Tuesday, May 09, 2006

Misled about risk, affluent clients win $900,000 in arbitration

In March of 2000, Suzanne Carruthers and her husband placed several million dollars in a managed-investment program overseen by Smith Barney, via Citigroup's Fiduciary Services Affiliated Managers Program.

By October, 2003, the Carruthers' portfolio showed a loss of $1.23 million. The couple went to arbitration seeking to have their loss made good, charging that they had been misled as to the riskiness of the investment mix they were sold.

According to a former SEC economist who testified on the couple's behalf, their loss would have been only $330,000 had their money been invested in a balanced fund of 60% stocks, 40% bonds.

What's more,, said economist Craig McCann: "The presentation materials I reviewed were, false and misleading is a strong term, but were very close to that, if not that. They are based on assumptions that are not just differences of opinion, but are factually wrong, and, more importantly," the analysis was "framed in such a way to lead investors to choose more risky portfolios than they otherwise would."

The three-member arbitration panel ruled that Smith Barney should pay the Carruthers $900,000 — that is, $1.23 million less the hypothetical $330,000 they would have lost anyway.

According to a press release from the law firm that represented the Carruthers, they were presented with grossly misleading asset-allocation numbers:
The Carruthers had been shown figures indicating that the asset mix recommended by the broker had a better than 75% chance of achieving their target return. According to McCann, that mix actually had less than a 38% chance of providing the retirement income the Carruthers wanted. McCann testified that the entire sales presentation appeared to be "tactically designed" to push a potential customer in the direction of a riskier portfolio
Said one of the firm's lawyers: "Citigroup claimed that our arguments had to be wrong because they and their predecessors have been doing business this way since 1973. In my opinion, this award sends a message that you aren't entitled to mislead customers, no matter how long you've followed your successful business model."

The Wall Street Journal (subscribers only)
warns that the award "may lead to similar cases being brought by affluent investors who lost money in portfolios that contained more risk than they say they were led to believe."

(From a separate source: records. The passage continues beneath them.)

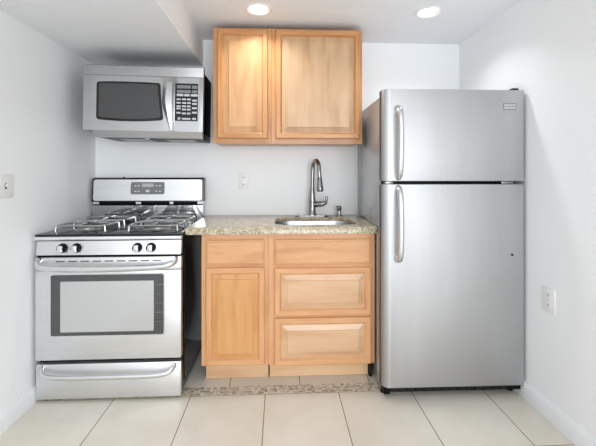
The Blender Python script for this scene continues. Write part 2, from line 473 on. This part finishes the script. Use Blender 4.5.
# ---------------------------------------------------------------- countertop, sink, faucet
ZT = .93
def counter():
    x0, x1, y0, y1 = -.537, .565, 2.118, YB-.001
    hx0, hx1, hy0, hy1 = -.032, .478, 2.203, 2.575
    n = 6
    outer = rrect(x0, x1, y0, y1, .006, n-1 if False else 5); inner = rrect(hx0, hx1, hy0, hy1, .10, 5)
    def lv(poly, z, g=0):
        cx = sum(p[0] for p in poly)/len(poly); cy = sum(p[1] for p in poly)/len(poly)
        return [(p[0]+(g if p[0] < cx else -g), p[1]+(g if p[1] < cy else -g), z) for p in poly]
    zb = ZT-.040; zi = ZT-.022
    mb = MB()
    mb.rings([lv(inner, zi), lv(outer, zb), lv(outer, ZT-.006), lv(outer, ZT-.0015, .0025), lv(outer, ZT, .007), lv(inner, ZT, -.004), lv(inner, ZT-.004), lv(inner, zi)], False)
    o = mb.build('countertop', M['granite'])
    o['label'] = 'beige speckled granite countertop with a sink cut-out on the base cabinets'; o['category'] = 'countertop'
    return (hx0, hx1, hy0, hy1)
H = counter()
def sink():
    t = thing('kitchen_sink', 'stainless undermount sink set into the granite countertop', 'sink', ((H[0]+H[1])/2, (H[2]+H[3])/2, ZT-.0250))
    w, d = (H[1]-H[0])/2+.002, (H[3]-H[2])/2+.002
    def lv(g, z, r): return [(x, y, z) for x, y in rrect(-w+g, w-g, -d+g, d-g, r)]
    MB().rings([lv(-.006, 0, .110), lv(0, 0, .104), lv(.004, -.02, .10), lv(.012, -.14, .09), lv(.03, -.165, .08), lv(.07, -.172, .05)], True).build('basin', M['steel_sink'], t, angle=60)
    MB().lathe([(.045, 0), (.045, .003), (.036, .004), (.030, -.002), (0, -.002)], (0, .03, -.170), 'z').build('drain', M['chrome'], t)
    return t
sink()
def faucet():
    t = thing('kitchen_faucet', 'brushed nickel pull-down kitchen faucet behind the sink', 'faucet', (.232, 2.655, ZT))
    m = M['nickel']
    MB().prism(rrect(-.125, .125, -.03, .03, .03, 8), 'z', .0, .006, .002).build('deck_plate', m, t)
    MB().lathe([(.032, .006), (.032, .014), (.027, .022), (.0245, .06), (.0235, .10), (.0245, .12), (.020, .16), (.016, .2)], seg=28).build('body', m, t)
    # goose neck: rises, leans over to the front and right, spray head hangs down
    d = Vector((.28, -.95, 0)).normalized()
    path = [Vector((0, 0, .19)), Vector((.002, 0, .30)), Vector((.004, 0, .34))]
    c = Vector((0.004, 0, .340)) + d*.058
    for k in range(1, 13):
        a = PI-PI*k/13*1.02
        path.append(c+d*.058*math.cos(a)+Vector((0, 0, .058*math.sin(a))))
    end = path[-1]
    MB().tube(path+[end+Vector((.002, -.002, -.04)), end+Vector((.004, -.004, -.078))], .0140, 14).build('spout', m, t)
    e = end+Vector((.004, -.004, -.072))
    dn = (Vector((0, 0, -1))+d*.10).normalized()
    MB().tube([e, e+dn*.004, e+dn*.03, e+dn*.075, e+dn*.085, e+dn*.098], [.0145, .017, .018, .0245, .0245, .019], 18).build('spray_head', m, t)
    MB().tube(smooth_path([(.012, -.01, .085), (.045, -.022, .088), (.075, -.03, .092), (.095, -.034, .108), (.100, -.036, .145)], 5), [.021]*5+[.0195]*5+[.016]*5+[.010]*5+[.007], 12).build('lever', m, t)
    return t
faucet()
t = thing('soap_dispenser', 'small nickel soap dispenser to the right of the faucet', 'soap dispenser', (.428, 2.665, ZT))
MB().lathe([(.024, 0), (.024, .007), (.015, .012), (.013, .036), (.017, .042), (.018, .064), (.013, .072), (0, .074)]).build('pump_body', M['nickel'], t)
MB().tube([(0, 0, .060), (-.004, -.02, .062), (-.010, -.046, .054)], [.009, .008, .007], 10).build('nozzle', M['nickel'], t)
t = thing('deck_hole_cap', 'small dark round hole cap between faucet and soap dispenser', 'cap', (.330, 2.63, ZT))
MB().lathe([(.016, 0), (.016, .003), (.012, .006), (0, .007)]).build('cap', M['black'], t)

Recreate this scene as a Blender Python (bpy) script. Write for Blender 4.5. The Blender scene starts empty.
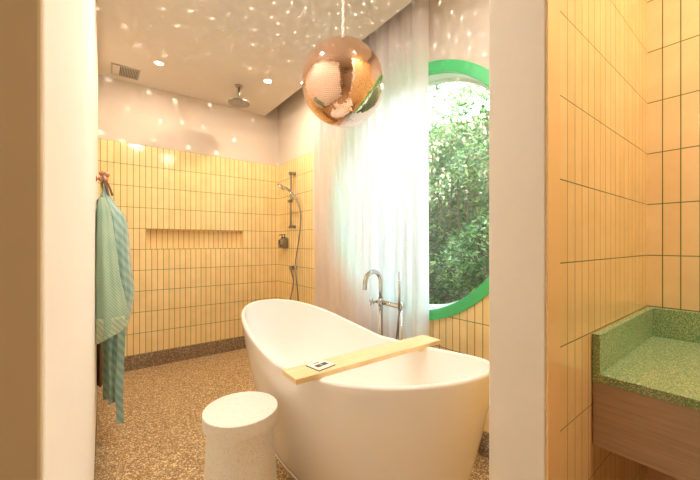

What were the odds that a hypothetical 60-40 stock-bond mix would have met the Carruthers' retirement goals? On that question the news reports are (oddly?) silent.


Jim Gust said...

From 2000 through 2002, large cap stocks lost 14.6% per year, though they bounced back during 2003. Over that period long term government bonds gained nearly 11% per year, according to Ibbotson's 2006 yearbook. Hard to see how a 60-40 mix there gives you so large a negative return. Must have been some specially weird equity component

I've never been entirely comfortable with the Monte Carlo simulation element of asset allocation presentations. Seems like it turns investing in "controlled gambling."

Anonymous said...

The analysis still shows them a 25% failure of success for their desired income. I don't see anything indicating a 100% guarantee. If Vegas gave you a 3-out-of-4 chance you'd probably take. But when that 1-out-of-4 turns up, you can't turn around and sue the house! The deposition also states Suzanne Carruthers made her money from investing, as well as a Wendy's franchise. For someone to successfully run the numerous Wendy's franchises as she did and make money for many years in the stock market and then turn around and cry wolf.....shame on them. Maybe we should take them to court over slow drive-thru service. Yeah, pretty unreasonable, but so is the settlement they received.

Keyser Soze said...

If Vegas said you had a 1 in 100 chance of winning on a slot machine, and in fact you had a 1 in 1,000 chance, and you could prove that, you would in fact have a good case comparable to the Carruthers. They didn't sue because the 25% chance of a shortfall materialized, but because the truth was there was a 62% chance of that shortfall. What's more, a shortfall is very different from an absolute loss.